## [Given data]
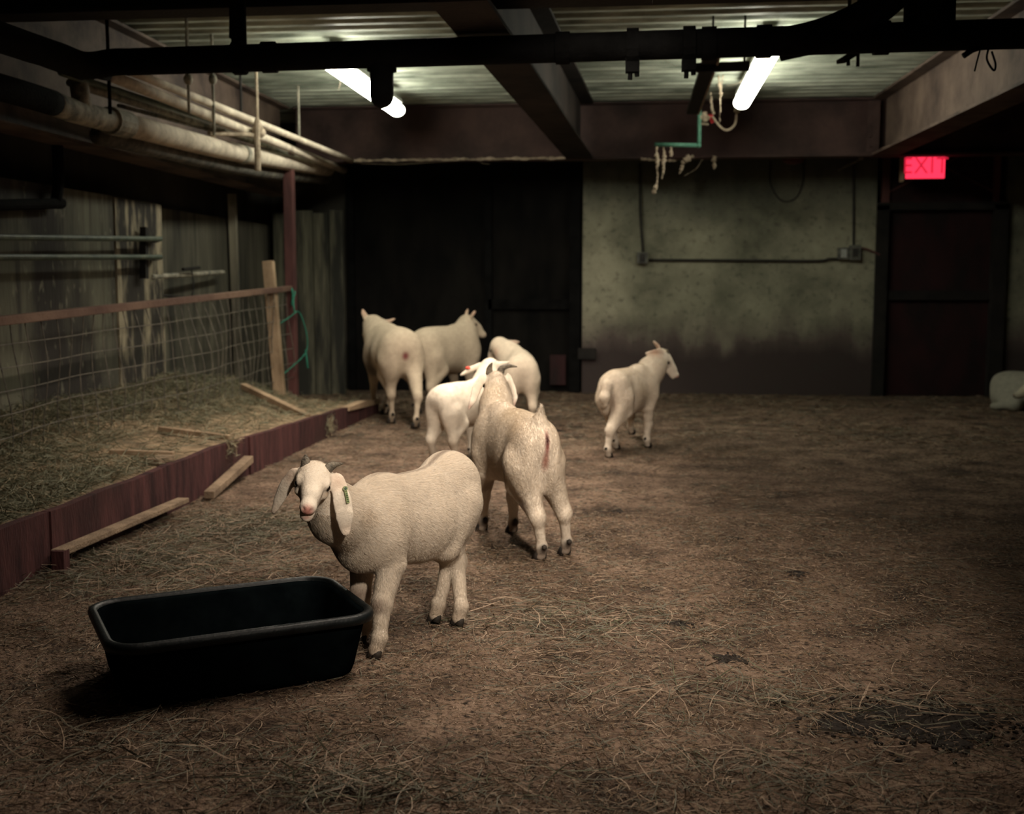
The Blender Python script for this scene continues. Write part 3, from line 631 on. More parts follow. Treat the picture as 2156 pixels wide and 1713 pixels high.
# the black drain pipe across the room
A, B = at(240, 131, Z=2.385), at(2100, 72, Z=2.385); yA = A[1]
pts = [np.array([5.9, B[1], 2.385]), B, A + np.array([.1, 0, 0]), A, at(180, 138, Y=yA - .12), at(120, 118, Y=yA - .42), at(40, 92, Y=yA - .8), at(-200, 10, Y=yA - 1.6)]
o = tag(MB().tube([pts[0], pts[1]] + smooth_pts(pts[2:], 6), .0705, 18).build('drain_pipe', M['iron_black'], smooth=True), 'thick black cast-iron drain pipe crossing the whole room', 'pipe')
for px in (600, 1240, 1540, 1650, 1880): q = A + (B - A) * ((px - 240) / 1860); MB().tube([q - np.array([.035, 0, 0]), q + np.array([.035, 0, 0])], .081, 16).build('pipe_collar', M['iron_black'], o)
q = at(803, 120, Y=yA - .02); f = MB().tube(smooth_pts([q, at(804, 180, Y=yA - .02), at(804, 198, Y=yA + .02), at(804, 200, Y=yA + .10), at(804, 165, Y=yA + .18), at(804, 120, Y=yA + .18)], 6), .062, 16)
f.tube([at(804, 138, Y=yA - .02), at(804, 150, Y=yA - .02)], .078, 16); f.build('trap', M['iron_black'], o, True)
f = MB(); f.tube(smooth_pts([at(1640, 95, Y=5.99), at(1740, 70, Y=5.93), at(1840, 22, Y=5.84), at(1930, -60, Y=5.76)], 5), .08, 16); f.tube([at(1955, 80, Y=5.93), at(1960, -60, Y=5.93)], .12, 18); f.build('branch', M['iron_black'], o, True)
for px, py, lab in ((532, 40, 'left black strap hanger of the drain pipe'), (1385, 112, 'short black clamp with drips under the drain pipe'), (1500, 122, 'black clamp on the drain pipe over the hanging strut')):
    q = A + (B - A) * ((px - 240) / 1860); f = MB(); f.tube([q + np.array([x_, y_, 0]) for x_, y_ in ((-.03, 0), (.03, 0))], .086, 14)
    if px == 532: f.bar(q + np.array([0, 0, .06]), (q[0], q[1], 3.06), .075, .03); f.bar(q + np.array([-.03, 0, .1]), (q[0] - .01, q[1], 3.06), .03, .05)
    else: f.box(q + np.array([-.035, -.03, -.13]), q + np.array([.035, .03, -.05])); f.tube([q + np.array([-.01, 0, -.12]), q + np.array([-.012, 0, -.165])], .012, 6); f.tube([q + np.array([.02, 0, -.12]), q + np.array([.024, 0, -.15])], .012, 6)
    tag(f.build('pipe_hanger', M['iron_black']), lab, 'hanger', 'hangers on the drain pipe')
f = MB(); q = at(1790, 120, Y=6.7); f.bar(at(1770, 130, Y=6.65), at(1815, 102, Y=6.85), .05, .02); f.tube([at(1806, 140, Y=6.75), (at(1806, 60, Y=6.75)[0], 6.75, 3.06)], .010, 6); f.tube([at(1786, 138, Y=6.75), (at(1786, 60, Y=6.75)[0], 6.75, 3.06)], .010, 6)
tag(f.build('pipe_hanger', M['steel_dark']), 'open bracket on two rods behind the right part of the drain pipe', 'hanger')
f = MB(); q = at(2050, 105, Y=5.84)
f.tube(smooth_pts([at(2028, 118, Y=5.84), at(2050, 104, Y=5.84), at(2075, 98, Y=5.84)], 5), .014, 8); f.tube(smooth_pts([at(2065, 100, Y=5.84), at(2058, 125, Y=5.84), at(2052, 150, Y=5.84)], 5), .004, 6)
f.tube(smooth_pts([at(2082, 98, Y=5.84), at(2078, 125, Y=5.84), at(2092, 148, Y=5.84), at(2096, 135, Y=5.84), at(2088, 108, Y=5.84)], 6), .005, 6)
tag(f.build('wire_hook', M['iron_black']), 'bundle of black looped wires under the right end of the drain pipe', 'wire')

# ---------------------------------------------------------------- lamps
def tube_lamp(x, y0, y1, z, label):
    L_ = empty('tube_lamp', (x, (y0 + y1) / 2, z), label, 'lamp', 'tube lamps at the back'); w = .074; n = 12
    MB().box((x - .06, y0 + .03, z + .055), (x + .06, y1 - .03, z + .10), bev=.01).build('housing', M['housing'], L_)
    sec = [(math.cos(a) * w, math.sin(a) * .058) for a in np.linspace(0, 2 * math.pi, 18, endpoint=False)]
    f = MB(); f.prism([(x + a, y0, z + b) for a, b in sec], (0, y0, 0), (0, y1, 0)); f.build('lens', M['lens'], L_)
    for yy, s in ((y0, -1), (y1, 1)): f = MB(); f.prism([(x + a * 1.04, yy, z + b * 1.06) for a, b in sec], (0, 0, 0), (0, s * .03, 0)); f.build('end_cap', M['housing'], L_)
    for yy in (y0 + .3, y1 - .3): MB().tube([(x, yy, z + .10), (x, yy, 3.06)], .008, 6).build('hanger', M['housing'], L_)
    MB().tube([(x, y1 + .02, z - .02), (x - .01, y1 + .09, z - .035)], [.026, .018], 10).build('cable_gland', M['housing'], L_); return L_
tube_lamp(-2.33, 8.55, 11.0, 2.85, 'bright tube lamp on the left, partly behind the black drain pipe')
tube_lamp(.885, 8.45, 10.9, 2.85, 'bright tube lamp on the right, beside the hanging dark strut')
for (q, lab, HD, HE) in ((HOODED[0], 'hooded tube lamp over the front of the pen, above the view', (.17, .46), (.30, .12)), (HOODED[1], 'hooded tube lamp tucked up beside the middle ceiling beam', (.12, .14), (.10, .08))):
    x, y, z = q['loc']; sw, sl = q['size']; L_ = empty('tube_lamp', (x, y, z), lab, 'lamp', 'hooded tube lamps')
    f = MB(); f.box((x - sw / 2 - .03, y - sl / 2 - .03, z + .03), (x + sw / 2 + .03, y + sl / 2 + .03, z + .06))
    for s in (-1, 1): f.box((x + s * (sw / 2 + .02), y - sl / 2 - .03, z - HD[s > 0]), (x + s * (sw / 2 + .03), y + sl / 2 + .03, z + .03)); f.box((x - sw / 2 - .03, y + s * (sl / 2 + .02), z - HE[s > 0]), (x + sw / 2 + .03, y + s * (sl / 2 + .03), z + .03))
    f.build('hood', M['steel_dark'], L_)  # unseen hood, its sides shaped to keep lamplight off the floor edges and ceiling
    for s in (-1, 1): MB().tube([(x + s * .06, y - sl / 2, z + .012), (x + s * .06, y + sl / 2, z + .012)], .012, 10).build('tube', M['tube_warm'], L_)
    for s in (-1, 1): MB().tube([(x, y + s * .4, z + .05), (x, y + s * .4, 3.06)], .006, 6).build('hanger', M['housing'], L_)
p0 = Vector(FLOOD['loc']); dv = (Vector(FLOOD['aim']) - p0).normalized(); L_ = empty('flood_lamp', p0 - dv * .12, 'flood lamp on the ceiling behind the viewer', 'lamp')
MB().tube([p0 - dv * .20, p0 - dv * .14, p0 - dv * .02], [.07, .19, .22], 20).build('lamp_head', M['housing'], L_); MB().tube([p0 - dv * .015, p0 - dv * .012], .19, 20).build('lamp_glass', M['tube_warm'], L_)
MB().tube([p0 - dv * .15, (p0[0], p0[1] - .2, 3.06)], .018, 8).build('bracket', M['steel_dark'], L_)
# strut, crossbar, wiring beside the right lamp
A, B = at(1497, 118, Z=2.74), at(1458, 236, Z=2.74); A = A + (A - B) * .25
st = empty('hanging_strut', A, 'dark channel strut hung beside the right tube lamp', 'strut')
MB().bar(A, B, .10, .035).build('channel', M['steel_dark'], st); MB().bar(A + np.array([.055, 0, .0]), B + np.array([.055, 0, 0]), .012, .05).build('flange', M['dust'], st)
A, B = at(1465, 143, Y=8.35), at(1578, 139, Y=8.35); MB().bar(A, B, .05, .06).build('crossbar', M['steel_dark'], st)
for px in (1500, 1567): q = at(px, 141, Y=8.35); MB().tube([q, (q[0], q[1], 3.06)], .008, 6).build('hanger', M['steel_dark'], st)
f = MB(); Y_ = 11.25; f.tube(smooth_pts([at(1473, 212, Y=Y_), at(1472, 296, Y=Y_)], 4) + [at(1471, 304, Y=Y_)], .020, 10); f.tube([at(1472, 306, Y=Y_), at(1378, 304, Y=Y_)], .020, 10); f.ball(at(1471, 306, Y=Y_), .026, 2)
gp_ = tag(f.build('green_pipe', M['green_metal'], smooth=True), 'thin green L-shaped pipe in front of the back beam', 'pipe')
f = MB(); f.tube([at(1474, 247, Y=Y_), at(1496, 247, Y=Y_)], .022, 10); f.tube([at(1474, 260, Y=Y_), at(1492, 262, Y=Y_)], .010, 8); f.tube([at(1483, 236, Y=Y_), at(1485, 256, Y=Y_)], .026, 10); f.build('valve', M['dust'], gp_)
MB().tube([at(1495, 240, Y=Y_), at(1502, 258, Y=Y_)], .024, 10).build('valve_cap', M['red_cap'], gp_)
f = MB(); Y_ = 11.2; f.tube([at(1553, 222, Y=11.08), at(1551, 236, Y=11.08)], .03, 10); f.tube(smooth_pts([at(1551, 234, Y=11.1), at(1547, 262, Y=Y_), at(1530, 274, Y=Y_), at(1514, 264, Y=Y_), at(1500, 245, Y=Y_)], 6), .011, 8)
tag(f.build('power_cable', M['dust']), 'drooping power cable from the end of the right tube lamp', 'cable')
_tube = MB.tube
def _rag(self, pts, r, n=12, cap=True, flat=1.0):
    R = r if isinstance(r, (list, tuple)) else [r] * len(pts); q = random.Random(len(pts) * 7 + int(pts[0][0] * 99)); P2, R2 = [], []
    for i in range(len(pts) - 1):
        for k in range(3): t = k / 3; P2.append(np.array(pts[i]) * (1 - t) + np.array(pts[i + 1]) * t + np.array([q.gauss(0, .004), q.gauss(0, .004), 0])); R2.append((R[i] * (1 - t) + R[i + 1] * t) * q.uniform(.35, 1.25))
    return _tube(self, P2 + [pts[-1]], R2 + [R[-1] * .4], n, cap, flat)
MB.tube = _rag
f = MB(); f.tube(smooth_pts([at(1514, 160, Y=10.6), at(1516, 205, Y=10.8), at(1514, 262, Y=11.1)], 5), [.011] * 5 + [.006] * 6, 6); f.tube(smooth_pts([at(1522, 158, Y=10.6), at(1518, 185, Y=10.7), at(1516, 208, Y=10.8)], 5), .007, 6)
f.tube(smooth_pts([at(1496, 195, Y=11), at(1498, 220, Y=11.1), at(1502, 240, Y=11.2)], 5), [.006, .006, .008, .010, .012, .012, .012, .012, .012, .014, .016], 6)
f.tube(smooth_pts([at(1382, 308, Y=11.25), at(1384, 345, Y=11.25), at(1383, 384, Y=11.25), at(1376, 408, Y=11.25)], 5), [.010, .012, .016, .020, .020, .018, .014, .010, .008, .008, .012, .018, .024, .026, .022, .016], 7)
f.tube(smooth_pts([at(1397, 306, Y=11.25), at(1399, 335, Y=11.25), at(1394, 378, Y=11.25)], 5), [.008, .010, .012, .014, .018, .020, .020, .016, .012, .010, .006], 7)
f.tube(smooth_pts([at(1414, 305, Y=11.25), at(1413, 330, Y=11.25)], 5), [.008, .010, .012, .018, .018, .012], 7); f.tube(smooth_pts([at(1460, 328, Y=11.5), at(1442, 338, Y=11.5), at(1430, 366, Y=11.5)], 5), [.012, .02, .03, .035, .035, .032, .028, .022, .018, .014, .010], 7)
f.tube([at(1505, 330, Y=11.85), at(1504, 342, Y=11.85), at(1503, 356, Y=11.85)], [.028, .026, .018], 8); f.tube(smooth_pts([at(1350, 334, Y=11.8), at(1380, 337, Y=11.8), at(1425, 338, Y=11.8)], 4), .014, 6)
tag(f.build('dusty_cobweb', M['dust']), 'dust-laden cobwebs dangling round the green pipe', 'cobweb', kind='stuff')
MB.tube = _tube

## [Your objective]
List every line above that holds the word "from".

## [Response for this exercise]
The Blender Python script for this scene continues. Write part 3, from line 631 on. More parts follow. Treat the picture as 2156 pixels wide and 1713 pixels high.
tag(f.build('power_cable', M['dust']), 'drooping power cable from the end of the right tube lamp', 'cable')